Bertille Bak below in front of her works at the Mario Merz Prize finalist group exhibition

Bertille Bak below in front of her works at the Mario Merz Prize finalist group exhibition

Our daily round-up of news from the art world 

Bertille Bak wins Mario Merz Prize | The French artist Bertille Bak, whose films combine documentary and fiction to depict the communities she takes as her subjects, has won the third biannual Mario Merz Prize for art. The prize, which is awarded by the Fondazione Merz, honours creators working in art and music composition. The past winners in the art category are Wael Shawky and Petrit Halilaj.

Courtauld Institute of Art adds courses in contemporary and modern African art | The Courtauld Institute of Art in London will hire two new permanent members of staff to lecture on modern and contemporary African and African diaspora art. The new posts are funded by a $750,000 grant from the Andrew W. Mellon Foundation, and courses for undergraduates will be offered during the 2020–21 academic year; special options for postgraduate degrees will become available the following year. In a statement, the institute said that the grant ‘will help further develop the Courtauld’s robust research programme that focuses attention on migration, diversity, and artists who have been marginalised by curricula and arts institutions’.

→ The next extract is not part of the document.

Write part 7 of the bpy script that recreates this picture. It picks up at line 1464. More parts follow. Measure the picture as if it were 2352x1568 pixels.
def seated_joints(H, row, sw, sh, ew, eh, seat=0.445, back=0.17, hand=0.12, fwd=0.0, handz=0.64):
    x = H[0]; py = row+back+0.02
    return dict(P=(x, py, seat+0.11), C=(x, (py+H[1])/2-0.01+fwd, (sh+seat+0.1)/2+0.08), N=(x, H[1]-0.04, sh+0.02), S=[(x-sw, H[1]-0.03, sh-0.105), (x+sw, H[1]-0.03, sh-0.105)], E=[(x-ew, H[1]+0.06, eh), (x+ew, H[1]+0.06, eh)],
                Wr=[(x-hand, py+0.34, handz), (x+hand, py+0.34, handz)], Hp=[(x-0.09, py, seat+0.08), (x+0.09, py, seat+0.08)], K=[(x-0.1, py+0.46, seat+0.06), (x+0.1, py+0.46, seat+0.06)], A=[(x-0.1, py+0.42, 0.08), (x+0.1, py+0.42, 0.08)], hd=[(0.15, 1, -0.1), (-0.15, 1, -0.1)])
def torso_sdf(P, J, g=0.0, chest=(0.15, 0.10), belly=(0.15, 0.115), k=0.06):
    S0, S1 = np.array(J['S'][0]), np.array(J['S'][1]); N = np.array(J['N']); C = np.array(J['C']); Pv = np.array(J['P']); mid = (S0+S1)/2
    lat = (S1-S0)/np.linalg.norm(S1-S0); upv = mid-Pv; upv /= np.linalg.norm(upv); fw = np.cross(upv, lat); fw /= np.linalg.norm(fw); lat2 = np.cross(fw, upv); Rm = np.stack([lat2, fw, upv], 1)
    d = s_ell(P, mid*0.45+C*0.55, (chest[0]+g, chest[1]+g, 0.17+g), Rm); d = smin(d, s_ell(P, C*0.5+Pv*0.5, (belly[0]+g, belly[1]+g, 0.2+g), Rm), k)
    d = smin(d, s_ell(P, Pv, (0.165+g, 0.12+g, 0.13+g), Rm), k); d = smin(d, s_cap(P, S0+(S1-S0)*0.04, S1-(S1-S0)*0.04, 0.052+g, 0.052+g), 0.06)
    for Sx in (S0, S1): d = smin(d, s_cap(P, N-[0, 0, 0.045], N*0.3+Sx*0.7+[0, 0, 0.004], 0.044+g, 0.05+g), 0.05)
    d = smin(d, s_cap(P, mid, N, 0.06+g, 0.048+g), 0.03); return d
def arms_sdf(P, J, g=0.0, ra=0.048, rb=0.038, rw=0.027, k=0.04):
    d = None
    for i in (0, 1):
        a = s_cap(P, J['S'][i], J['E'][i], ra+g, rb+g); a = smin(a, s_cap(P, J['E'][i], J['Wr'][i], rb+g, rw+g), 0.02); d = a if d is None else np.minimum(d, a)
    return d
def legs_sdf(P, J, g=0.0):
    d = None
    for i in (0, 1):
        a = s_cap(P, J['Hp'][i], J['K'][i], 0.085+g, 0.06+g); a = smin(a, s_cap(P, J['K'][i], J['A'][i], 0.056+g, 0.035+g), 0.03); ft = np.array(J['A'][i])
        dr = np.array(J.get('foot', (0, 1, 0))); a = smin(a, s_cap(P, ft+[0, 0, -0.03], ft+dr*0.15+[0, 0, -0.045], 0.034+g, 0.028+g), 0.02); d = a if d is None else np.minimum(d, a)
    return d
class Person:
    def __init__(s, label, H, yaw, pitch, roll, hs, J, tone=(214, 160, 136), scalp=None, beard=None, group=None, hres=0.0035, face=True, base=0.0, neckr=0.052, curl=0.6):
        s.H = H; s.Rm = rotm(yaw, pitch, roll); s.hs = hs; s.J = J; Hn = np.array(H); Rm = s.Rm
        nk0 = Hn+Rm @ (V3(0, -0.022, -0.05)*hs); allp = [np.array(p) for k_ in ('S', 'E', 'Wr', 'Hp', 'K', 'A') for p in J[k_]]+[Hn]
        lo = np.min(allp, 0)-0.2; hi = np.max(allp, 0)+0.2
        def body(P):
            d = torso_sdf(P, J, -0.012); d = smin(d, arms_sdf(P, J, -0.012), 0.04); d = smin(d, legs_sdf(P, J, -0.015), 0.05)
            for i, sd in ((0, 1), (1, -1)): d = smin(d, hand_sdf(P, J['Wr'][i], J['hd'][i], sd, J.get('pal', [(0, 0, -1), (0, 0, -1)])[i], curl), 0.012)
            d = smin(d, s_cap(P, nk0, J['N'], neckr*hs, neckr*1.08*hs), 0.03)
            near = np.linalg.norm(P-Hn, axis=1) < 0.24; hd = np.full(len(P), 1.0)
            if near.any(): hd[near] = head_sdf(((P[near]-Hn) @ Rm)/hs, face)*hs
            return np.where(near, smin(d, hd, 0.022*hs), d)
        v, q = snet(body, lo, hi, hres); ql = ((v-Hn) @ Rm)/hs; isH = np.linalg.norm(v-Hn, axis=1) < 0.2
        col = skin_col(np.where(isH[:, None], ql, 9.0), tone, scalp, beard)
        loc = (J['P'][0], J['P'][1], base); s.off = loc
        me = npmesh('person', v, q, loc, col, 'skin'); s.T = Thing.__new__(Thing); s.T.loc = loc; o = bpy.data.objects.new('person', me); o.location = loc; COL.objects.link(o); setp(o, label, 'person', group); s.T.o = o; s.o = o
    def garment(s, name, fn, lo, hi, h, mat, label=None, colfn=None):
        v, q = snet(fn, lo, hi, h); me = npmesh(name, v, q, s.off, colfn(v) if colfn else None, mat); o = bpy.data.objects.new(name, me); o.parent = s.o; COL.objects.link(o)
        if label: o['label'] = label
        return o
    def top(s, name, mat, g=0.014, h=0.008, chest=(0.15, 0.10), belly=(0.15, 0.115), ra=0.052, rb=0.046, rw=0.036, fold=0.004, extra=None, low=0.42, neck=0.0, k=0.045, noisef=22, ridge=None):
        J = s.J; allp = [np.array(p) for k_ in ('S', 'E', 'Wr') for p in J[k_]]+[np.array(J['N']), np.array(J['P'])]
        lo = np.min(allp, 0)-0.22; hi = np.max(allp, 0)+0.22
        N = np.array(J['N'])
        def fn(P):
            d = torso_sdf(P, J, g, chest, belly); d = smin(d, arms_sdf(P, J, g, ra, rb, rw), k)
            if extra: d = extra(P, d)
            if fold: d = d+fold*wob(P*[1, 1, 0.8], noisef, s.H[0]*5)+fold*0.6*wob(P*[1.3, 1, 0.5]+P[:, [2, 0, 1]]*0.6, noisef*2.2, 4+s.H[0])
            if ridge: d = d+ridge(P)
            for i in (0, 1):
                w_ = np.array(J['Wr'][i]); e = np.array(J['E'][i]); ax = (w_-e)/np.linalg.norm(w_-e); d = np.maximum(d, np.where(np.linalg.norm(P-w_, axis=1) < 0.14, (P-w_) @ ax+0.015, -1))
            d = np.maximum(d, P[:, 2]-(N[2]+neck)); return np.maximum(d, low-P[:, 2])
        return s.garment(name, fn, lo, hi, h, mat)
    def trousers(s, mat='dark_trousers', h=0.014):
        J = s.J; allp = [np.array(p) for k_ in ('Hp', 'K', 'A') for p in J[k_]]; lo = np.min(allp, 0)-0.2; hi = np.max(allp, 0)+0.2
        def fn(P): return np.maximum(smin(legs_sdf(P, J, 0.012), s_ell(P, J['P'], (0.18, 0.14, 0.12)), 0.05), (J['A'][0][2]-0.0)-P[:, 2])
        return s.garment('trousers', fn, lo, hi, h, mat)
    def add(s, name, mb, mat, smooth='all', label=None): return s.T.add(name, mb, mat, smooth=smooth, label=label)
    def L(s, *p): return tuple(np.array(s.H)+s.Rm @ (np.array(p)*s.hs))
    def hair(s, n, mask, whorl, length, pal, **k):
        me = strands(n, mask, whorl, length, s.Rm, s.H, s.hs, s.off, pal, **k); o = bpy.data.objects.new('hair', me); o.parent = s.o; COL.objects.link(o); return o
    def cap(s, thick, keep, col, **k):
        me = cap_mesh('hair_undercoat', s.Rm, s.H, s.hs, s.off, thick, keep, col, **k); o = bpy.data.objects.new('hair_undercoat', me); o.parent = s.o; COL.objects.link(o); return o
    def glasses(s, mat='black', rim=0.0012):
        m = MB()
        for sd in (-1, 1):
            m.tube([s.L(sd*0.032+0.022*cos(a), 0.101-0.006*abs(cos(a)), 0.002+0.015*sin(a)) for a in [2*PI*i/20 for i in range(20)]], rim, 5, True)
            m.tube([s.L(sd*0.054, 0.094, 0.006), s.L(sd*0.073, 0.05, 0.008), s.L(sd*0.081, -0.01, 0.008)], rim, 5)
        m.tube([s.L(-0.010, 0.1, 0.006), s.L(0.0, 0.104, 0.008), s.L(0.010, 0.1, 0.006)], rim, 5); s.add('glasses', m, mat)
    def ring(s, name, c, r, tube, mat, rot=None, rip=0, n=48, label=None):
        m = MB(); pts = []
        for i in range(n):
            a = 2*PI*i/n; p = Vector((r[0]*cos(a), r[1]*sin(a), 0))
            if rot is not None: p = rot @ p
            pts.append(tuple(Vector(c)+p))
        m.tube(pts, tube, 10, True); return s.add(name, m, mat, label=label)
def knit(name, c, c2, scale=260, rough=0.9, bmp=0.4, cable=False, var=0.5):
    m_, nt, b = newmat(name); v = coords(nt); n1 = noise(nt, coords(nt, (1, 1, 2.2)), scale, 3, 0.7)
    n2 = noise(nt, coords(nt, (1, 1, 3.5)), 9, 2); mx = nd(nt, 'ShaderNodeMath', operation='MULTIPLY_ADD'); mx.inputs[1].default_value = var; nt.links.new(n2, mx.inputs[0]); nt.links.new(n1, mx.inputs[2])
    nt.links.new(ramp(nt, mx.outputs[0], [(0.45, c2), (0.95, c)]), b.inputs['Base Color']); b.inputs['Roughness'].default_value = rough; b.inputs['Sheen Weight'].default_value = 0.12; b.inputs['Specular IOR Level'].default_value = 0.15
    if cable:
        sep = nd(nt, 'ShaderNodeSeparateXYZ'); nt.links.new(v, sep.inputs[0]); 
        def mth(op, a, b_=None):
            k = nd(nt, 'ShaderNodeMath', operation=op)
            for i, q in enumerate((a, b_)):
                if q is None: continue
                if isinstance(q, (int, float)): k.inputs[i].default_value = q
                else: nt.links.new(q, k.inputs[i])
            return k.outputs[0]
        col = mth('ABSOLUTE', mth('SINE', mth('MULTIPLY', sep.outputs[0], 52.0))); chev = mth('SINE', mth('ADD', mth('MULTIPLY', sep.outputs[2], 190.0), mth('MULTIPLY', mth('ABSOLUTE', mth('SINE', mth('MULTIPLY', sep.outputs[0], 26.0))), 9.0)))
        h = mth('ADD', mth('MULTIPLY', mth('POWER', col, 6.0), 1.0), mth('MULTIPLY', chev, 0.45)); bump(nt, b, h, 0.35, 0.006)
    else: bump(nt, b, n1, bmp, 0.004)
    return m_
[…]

Jill Freedman (1939–2019) | The photographer Jill Freedman has died at the age of 79. Freedman was known for frank, empathetic portraits of street life in 1970s New York and for embedding herself with tightly-knit groups – including travelling circuses, firefighters, and urban beat cops – for months at a time to capture unguarded moments of camaraderie. ‘Woody Guthrie had his guitar that said this machine kills fascists,’ she once said. ‘I’d love to do that with a camera.’